According to a resource-based view of organisations, which argues that the diversity, quality, and inimitability of internal resources provides a better and more enduring basis for defining strategy than the products or services these resources bring about (Barney, 1991; Conner, 1991), knowledge is the critical resource and source of competitive advantage (Grant, 1996). Therefore, it is of crucial importance for HEIs to identify the available knowledge, and to appropriately use it in order to contribute to the development of the organisation, of the individuals within who are the knowledge carriers and of the larger society. On the other hand, creating, acquiring, storing, and applying knowledge represent the main areas of Knowledge Management (KM).

KM has now become an integral part of the overall management process which takes place in an organisation, even though it was just fifteen years ago that KM began to make great headway as a management discourse (Swan & Scarbrough, 2001). There are different definitions of KM in the literature, describing it as a systematic, explicit, and deliberate collection, storage, and application of knowledge to enhance an organisation's performance and recover its investments in intellectual capital (Wiig, 1997); or as a formal process which ensures that staff, technology and business processes together efficiently utilise knowledge and transfer it to the right people at the right time (Duffy, 2001); or as an action in accordance with the strategy of managing human capital (Brooking, 1998). Therefore, it seems that KM implies knowledge itself as well as the management of people who have this knowledge. If the definition of KM is still fluid and open to different concepts, knowledge as a concept is even more loose, ambiguous, and rich (Alvesson & Kärreman, 2001).

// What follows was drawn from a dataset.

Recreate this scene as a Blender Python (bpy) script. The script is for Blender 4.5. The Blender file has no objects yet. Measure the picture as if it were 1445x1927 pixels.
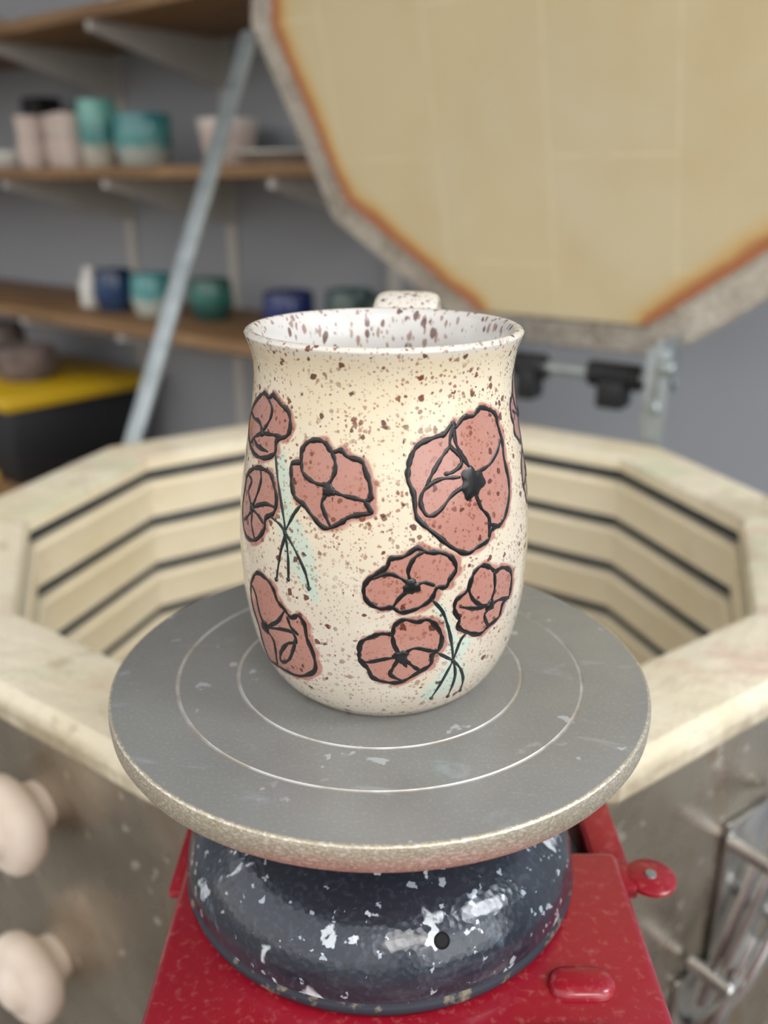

KM in HEIs can be considered as a deliberate process through which organisations identify internal knowledge (employees' knowledge) and knowledge existing outside of theirs boundaries (Firestone, 2001) to employ them in generating new knowledge. Geng et al. (2005) argue that within HEIs, academic and operational knowledge are present, where the former is expressed through teaching, research, documentation, publications, conferences, and patents. Operational knowledge, on the other hand, belongs to the employees who perform supportive or other activities in these institutions.

Knowledge management authors and practitioners have put considerable effort into designing a broad range of interventions, both organizational and technological, that are aimed at promoting the effectiveness of KM (e.g., Davenport & Prusak, 1998; Probst, Raub, & Romhardt, 2000). However, in the literature few models of KM related to HEIs can be found while many generic models of KM within for-profit organisations exist (see Butler, et al., 2007; Dufour & Steane, 2007; Kulkarni, et al., 2007; Moffet, et al., 2002; Nonaka & Takeuchi, 1995; Syed-Ikhsan & Rowland, 2004; Xu & Quaddus, 2005). Based on this fact, it can be concluded that KM within the context of HEIs remains an under-researched area.